The choice isn't cosmetic

The difference between a Standard account and an ECN account is the difference between paying for trades through spread vs paying through commission. On the same broker, the same pair, the same volume, your effective cost can differ by 30-50% depending on which account type you're on. For a high-frequency trader, that's the difference between a profitable year and a flat year.

How Standard accounts work

Standard accounts charge no commission. The broker's entire revenue per trade comes from the spread — the gap between bid and ask price. A Standard EURUSD account might show 1.5 pip spread; the broker keeps the entire 1.5 pips (or part of it, after passing on liquidity-provider markup).

This works well for traders who:

  • Trade infrequently (a few times a week)
  • Hold positions for hours or days, where a 1-2 pip entry cost is negligible
  • Don't want to think about commission accounting

How ECN / Raw Spread accounts work

ECN (Electronic Communication Network) accounts pass through the raw market spread from liquidity providers, then charge a fixed commission per lot. A typical Raw Spread EURUSD might show 0.1 pip spread, with $7 per round-turn lot commission.

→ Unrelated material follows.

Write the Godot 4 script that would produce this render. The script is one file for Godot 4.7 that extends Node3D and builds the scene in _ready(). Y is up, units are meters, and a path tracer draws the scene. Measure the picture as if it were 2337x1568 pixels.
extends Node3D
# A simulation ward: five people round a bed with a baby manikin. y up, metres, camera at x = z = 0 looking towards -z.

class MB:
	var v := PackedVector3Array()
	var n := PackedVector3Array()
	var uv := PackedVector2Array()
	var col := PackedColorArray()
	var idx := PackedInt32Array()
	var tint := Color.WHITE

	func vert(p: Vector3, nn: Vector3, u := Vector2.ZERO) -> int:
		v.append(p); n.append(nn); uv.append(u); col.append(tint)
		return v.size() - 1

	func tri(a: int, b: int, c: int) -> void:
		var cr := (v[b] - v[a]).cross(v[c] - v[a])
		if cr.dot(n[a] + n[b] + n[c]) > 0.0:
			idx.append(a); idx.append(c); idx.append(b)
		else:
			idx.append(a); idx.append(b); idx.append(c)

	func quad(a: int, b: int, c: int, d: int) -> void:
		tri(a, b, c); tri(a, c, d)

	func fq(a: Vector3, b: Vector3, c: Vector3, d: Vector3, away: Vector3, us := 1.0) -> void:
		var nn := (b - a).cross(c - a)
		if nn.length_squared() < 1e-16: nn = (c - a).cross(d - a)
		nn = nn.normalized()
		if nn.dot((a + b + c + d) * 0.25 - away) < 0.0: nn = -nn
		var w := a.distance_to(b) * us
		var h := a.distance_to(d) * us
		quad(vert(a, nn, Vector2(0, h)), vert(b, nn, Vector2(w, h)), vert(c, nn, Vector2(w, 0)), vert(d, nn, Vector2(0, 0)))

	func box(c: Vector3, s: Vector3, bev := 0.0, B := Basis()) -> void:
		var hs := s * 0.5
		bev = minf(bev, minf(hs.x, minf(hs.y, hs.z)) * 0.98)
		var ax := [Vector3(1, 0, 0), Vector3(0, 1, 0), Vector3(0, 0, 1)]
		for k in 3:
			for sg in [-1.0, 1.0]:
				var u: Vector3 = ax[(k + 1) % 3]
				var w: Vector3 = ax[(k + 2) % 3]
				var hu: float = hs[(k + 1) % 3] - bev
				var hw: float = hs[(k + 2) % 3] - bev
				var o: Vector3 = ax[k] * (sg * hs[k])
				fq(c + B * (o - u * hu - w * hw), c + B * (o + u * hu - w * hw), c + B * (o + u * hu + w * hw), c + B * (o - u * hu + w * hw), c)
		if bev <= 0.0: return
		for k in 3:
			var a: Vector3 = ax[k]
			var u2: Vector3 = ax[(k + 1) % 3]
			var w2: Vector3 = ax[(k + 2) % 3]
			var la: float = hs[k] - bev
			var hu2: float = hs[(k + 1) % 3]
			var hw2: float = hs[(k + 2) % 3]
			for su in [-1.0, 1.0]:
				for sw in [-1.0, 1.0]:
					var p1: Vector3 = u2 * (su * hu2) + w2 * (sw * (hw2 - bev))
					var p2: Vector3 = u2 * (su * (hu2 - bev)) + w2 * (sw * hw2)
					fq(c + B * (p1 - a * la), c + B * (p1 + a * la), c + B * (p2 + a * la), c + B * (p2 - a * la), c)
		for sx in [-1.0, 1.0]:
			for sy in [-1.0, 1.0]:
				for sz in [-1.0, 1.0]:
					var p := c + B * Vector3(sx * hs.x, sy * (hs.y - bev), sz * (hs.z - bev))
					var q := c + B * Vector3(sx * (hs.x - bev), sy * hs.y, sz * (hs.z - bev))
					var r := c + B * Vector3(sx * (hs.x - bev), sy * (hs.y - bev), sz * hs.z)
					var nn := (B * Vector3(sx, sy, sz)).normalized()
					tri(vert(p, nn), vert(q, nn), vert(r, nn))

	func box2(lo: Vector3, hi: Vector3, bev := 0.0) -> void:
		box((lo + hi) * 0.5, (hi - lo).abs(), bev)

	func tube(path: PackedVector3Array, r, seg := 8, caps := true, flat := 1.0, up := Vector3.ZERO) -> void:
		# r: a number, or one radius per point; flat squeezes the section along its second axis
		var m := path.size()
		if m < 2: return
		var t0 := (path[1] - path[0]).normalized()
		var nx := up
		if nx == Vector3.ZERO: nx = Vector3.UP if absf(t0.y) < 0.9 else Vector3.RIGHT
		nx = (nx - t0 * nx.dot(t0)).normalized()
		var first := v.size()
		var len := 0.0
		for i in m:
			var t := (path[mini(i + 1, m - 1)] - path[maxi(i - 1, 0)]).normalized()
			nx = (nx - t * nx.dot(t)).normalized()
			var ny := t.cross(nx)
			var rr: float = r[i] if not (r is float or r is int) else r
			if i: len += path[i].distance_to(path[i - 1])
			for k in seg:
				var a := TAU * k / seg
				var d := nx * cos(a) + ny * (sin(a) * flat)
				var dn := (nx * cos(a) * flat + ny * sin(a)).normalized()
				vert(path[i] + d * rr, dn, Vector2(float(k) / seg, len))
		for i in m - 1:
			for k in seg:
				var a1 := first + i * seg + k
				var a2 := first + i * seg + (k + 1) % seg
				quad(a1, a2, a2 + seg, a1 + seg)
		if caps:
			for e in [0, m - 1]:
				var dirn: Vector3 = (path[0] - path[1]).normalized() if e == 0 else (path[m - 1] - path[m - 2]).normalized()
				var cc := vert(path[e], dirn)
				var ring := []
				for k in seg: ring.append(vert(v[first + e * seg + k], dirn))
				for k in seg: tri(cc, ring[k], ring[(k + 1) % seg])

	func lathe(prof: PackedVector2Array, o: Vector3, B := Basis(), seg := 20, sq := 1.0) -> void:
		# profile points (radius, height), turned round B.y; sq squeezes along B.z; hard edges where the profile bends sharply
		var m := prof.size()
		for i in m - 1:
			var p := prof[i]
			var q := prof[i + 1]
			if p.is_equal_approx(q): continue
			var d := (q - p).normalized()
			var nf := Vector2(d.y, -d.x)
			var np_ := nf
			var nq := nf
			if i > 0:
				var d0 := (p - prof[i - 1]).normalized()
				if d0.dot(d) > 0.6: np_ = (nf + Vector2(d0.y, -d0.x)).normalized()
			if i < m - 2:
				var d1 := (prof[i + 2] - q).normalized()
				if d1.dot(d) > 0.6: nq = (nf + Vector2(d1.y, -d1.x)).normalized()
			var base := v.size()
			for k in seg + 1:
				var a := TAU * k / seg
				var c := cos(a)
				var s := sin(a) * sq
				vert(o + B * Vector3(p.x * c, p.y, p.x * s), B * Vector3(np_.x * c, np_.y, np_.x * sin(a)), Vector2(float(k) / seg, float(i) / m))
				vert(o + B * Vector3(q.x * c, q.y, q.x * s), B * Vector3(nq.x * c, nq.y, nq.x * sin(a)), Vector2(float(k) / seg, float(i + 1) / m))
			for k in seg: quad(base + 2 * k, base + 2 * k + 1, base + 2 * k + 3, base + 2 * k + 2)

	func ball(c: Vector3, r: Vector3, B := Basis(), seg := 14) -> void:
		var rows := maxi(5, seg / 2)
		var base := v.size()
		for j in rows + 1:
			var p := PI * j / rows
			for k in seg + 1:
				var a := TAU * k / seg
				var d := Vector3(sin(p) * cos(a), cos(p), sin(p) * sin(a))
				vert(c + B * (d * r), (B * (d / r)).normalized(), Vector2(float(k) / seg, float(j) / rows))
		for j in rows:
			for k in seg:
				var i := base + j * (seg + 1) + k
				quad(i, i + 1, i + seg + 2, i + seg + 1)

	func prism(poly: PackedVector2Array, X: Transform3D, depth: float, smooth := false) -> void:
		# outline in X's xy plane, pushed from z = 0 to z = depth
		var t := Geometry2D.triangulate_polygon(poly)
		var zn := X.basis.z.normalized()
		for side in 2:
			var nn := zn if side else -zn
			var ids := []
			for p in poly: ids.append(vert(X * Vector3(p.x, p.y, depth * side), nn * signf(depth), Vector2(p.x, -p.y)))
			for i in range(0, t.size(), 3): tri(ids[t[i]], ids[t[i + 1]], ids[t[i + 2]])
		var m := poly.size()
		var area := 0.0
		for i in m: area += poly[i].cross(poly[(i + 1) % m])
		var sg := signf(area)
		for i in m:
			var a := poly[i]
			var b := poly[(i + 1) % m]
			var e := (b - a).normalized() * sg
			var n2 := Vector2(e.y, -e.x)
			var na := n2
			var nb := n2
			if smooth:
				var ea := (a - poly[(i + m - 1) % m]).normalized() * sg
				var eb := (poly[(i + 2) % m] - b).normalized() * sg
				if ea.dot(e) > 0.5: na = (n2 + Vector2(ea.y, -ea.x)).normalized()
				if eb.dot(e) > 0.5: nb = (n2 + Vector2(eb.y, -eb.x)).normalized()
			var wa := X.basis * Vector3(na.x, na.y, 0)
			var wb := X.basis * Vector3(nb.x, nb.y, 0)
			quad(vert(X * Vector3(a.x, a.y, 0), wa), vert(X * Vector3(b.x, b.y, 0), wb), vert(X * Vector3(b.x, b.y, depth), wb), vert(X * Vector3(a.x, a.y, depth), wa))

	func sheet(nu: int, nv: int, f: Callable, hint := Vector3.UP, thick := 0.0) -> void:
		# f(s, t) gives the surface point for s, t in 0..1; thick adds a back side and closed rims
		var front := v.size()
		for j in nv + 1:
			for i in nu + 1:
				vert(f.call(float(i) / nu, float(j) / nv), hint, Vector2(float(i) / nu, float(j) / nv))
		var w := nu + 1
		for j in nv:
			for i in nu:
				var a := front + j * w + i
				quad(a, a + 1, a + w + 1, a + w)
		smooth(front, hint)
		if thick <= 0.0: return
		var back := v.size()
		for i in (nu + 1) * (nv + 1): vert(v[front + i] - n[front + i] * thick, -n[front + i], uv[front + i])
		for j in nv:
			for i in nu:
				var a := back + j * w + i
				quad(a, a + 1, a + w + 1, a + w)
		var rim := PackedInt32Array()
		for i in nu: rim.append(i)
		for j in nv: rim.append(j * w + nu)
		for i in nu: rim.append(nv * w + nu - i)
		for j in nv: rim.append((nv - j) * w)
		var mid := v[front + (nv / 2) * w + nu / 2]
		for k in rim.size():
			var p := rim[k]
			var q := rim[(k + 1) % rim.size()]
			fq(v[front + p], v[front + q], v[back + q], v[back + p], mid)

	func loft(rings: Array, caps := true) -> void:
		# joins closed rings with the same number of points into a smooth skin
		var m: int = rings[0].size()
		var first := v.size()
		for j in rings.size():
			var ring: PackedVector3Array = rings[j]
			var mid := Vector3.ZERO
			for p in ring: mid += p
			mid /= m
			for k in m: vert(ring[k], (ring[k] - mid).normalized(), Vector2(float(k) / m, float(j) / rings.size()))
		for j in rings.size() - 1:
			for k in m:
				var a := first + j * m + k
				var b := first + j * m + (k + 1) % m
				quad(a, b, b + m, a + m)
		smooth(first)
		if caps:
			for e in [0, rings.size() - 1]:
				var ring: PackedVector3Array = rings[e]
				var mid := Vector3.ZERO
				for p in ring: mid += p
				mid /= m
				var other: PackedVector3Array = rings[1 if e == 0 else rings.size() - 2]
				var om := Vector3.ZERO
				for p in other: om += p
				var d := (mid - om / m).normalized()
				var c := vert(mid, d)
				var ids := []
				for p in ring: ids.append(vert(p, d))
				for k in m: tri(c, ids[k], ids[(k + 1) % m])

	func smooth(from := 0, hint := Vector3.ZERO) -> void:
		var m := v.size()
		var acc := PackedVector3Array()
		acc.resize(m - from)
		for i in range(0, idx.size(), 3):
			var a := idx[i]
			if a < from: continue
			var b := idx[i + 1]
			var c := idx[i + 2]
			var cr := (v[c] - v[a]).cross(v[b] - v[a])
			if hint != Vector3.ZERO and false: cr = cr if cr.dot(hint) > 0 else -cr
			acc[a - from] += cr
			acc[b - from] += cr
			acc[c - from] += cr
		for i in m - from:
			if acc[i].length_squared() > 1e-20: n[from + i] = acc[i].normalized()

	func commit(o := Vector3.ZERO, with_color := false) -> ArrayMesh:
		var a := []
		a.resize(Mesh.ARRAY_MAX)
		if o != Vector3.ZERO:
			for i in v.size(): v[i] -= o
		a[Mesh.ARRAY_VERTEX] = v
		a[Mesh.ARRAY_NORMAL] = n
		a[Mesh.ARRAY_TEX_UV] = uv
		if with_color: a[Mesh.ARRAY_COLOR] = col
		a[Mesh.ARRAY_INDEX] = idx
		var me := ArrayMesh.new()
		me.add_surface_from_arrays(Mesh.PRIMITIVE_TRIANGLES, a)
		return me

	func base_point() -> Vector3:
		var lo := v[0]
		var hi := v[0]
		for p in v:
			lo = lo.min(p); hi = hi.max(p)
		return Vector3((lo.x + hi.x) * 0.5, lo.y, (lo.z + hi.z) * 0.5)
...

The total cost calculation:

  • Spread cost: 0.1 pip × $10/pip = $1 per standard lot
  • Commission: $7 per round-turn lot
  • Total: $8 per standard lot

Compare to Standard:

  • Spread cost: 1.5 pips × $10/pip = $15 per standard lot
  • Commission: $0
  • Total: $15 per standard lot

On this comparison, ECN saves roughly $7 per round-turn lot — a 47% reduction in trading cost. For a trader doing 50 lots a month, that's $350/month saved.

When ECN is genuinely better

  • Scalpers opening multiple trades per session benefit massively. The fixed commission scales linearly, but the spread savings on each trade entry/exit compound.
  • News traders get less slippage on ECN because the spread isn't artificially padded — you're seeing the actual market reaction in real time.
  • Algorithmic traders need predictable commission accounting that spread-based pricing doesn't provide.

When Standard is genuinely better

  • Position traders holding for days/weeks — the entry/exit cost is rounded off by the larger move they're targeting.
  • Very small accounts where the fixed commission becomes disproportionate. If your trade is 0.01 lot, $7 commission on a tiny position is a much bigger percentage hit than the spread alternative.
  • Traders on exotic pairs where ECN spreads can balloon unpredictably during low liquidity.

The crossover math

The break-even between Standard and ECN depends on how many trades you do at what size. Rough rule of thumb:

  • Under 5 round-turn lots a month: Standard usually wins on simplicity
  • 5-15 lots a month: roughly equivalent — pick on platform preference
  • Over 15 lots a month: ECN saves real money

The exact numbers depend on the specific broker's spreads and commissions. Calculate it for your actual broker before you commit.

What "ECN" doesn't guarantee

Some brokers market accounts as "ECN" when they're really STP (Straight-Through Processing) or hybrid. Genuine ECN access requires the broker to be passing your orders through a Level-2 order book to multiple liquidity providers competitively. Many "ECN" accounts at retail brokers are actually B-book routes with raw-spread pricing — better than Standard, but not real ECN.

Signals you're on real ECN:

  • Visible market depth (Level 2 ladder showing bid/ask volume at each price level)
  • Ability to add limit orders inside the spread
  • Slippage works both ways — sometimes you get filled at a better price than requested

Cashback and account type

Cashback is paid per lot in both Standard and ECN account types. The amount is usually similar — sometimes slightly higher on Standard because spread-based commission revenue is higher, leaving more for the IB to share back. Don't pick the account type based on cashback differences; pick based on which model fits your trading frequency.

FAQ

Can I switch between account types? Yes, but it typically requires opening a new account at the same broker — you can't convert an existing account. Your IB code can usually carry across.

Is ECN always tighter spread than Standard? During normal liquidity, yes. During major news or low-liquidity periods (Asian session on minor pairs), ECN spread can briefly exceed Standard. That's a feature, not a bug — you're seeing real market conditions.

What is "Raw Spread" vs "ECN"? Often used interchangeably. Pure ECN has additional features like Level-2 depth and limit orders inside the spread. Raw Spread is the pricing model; ECN is the access model.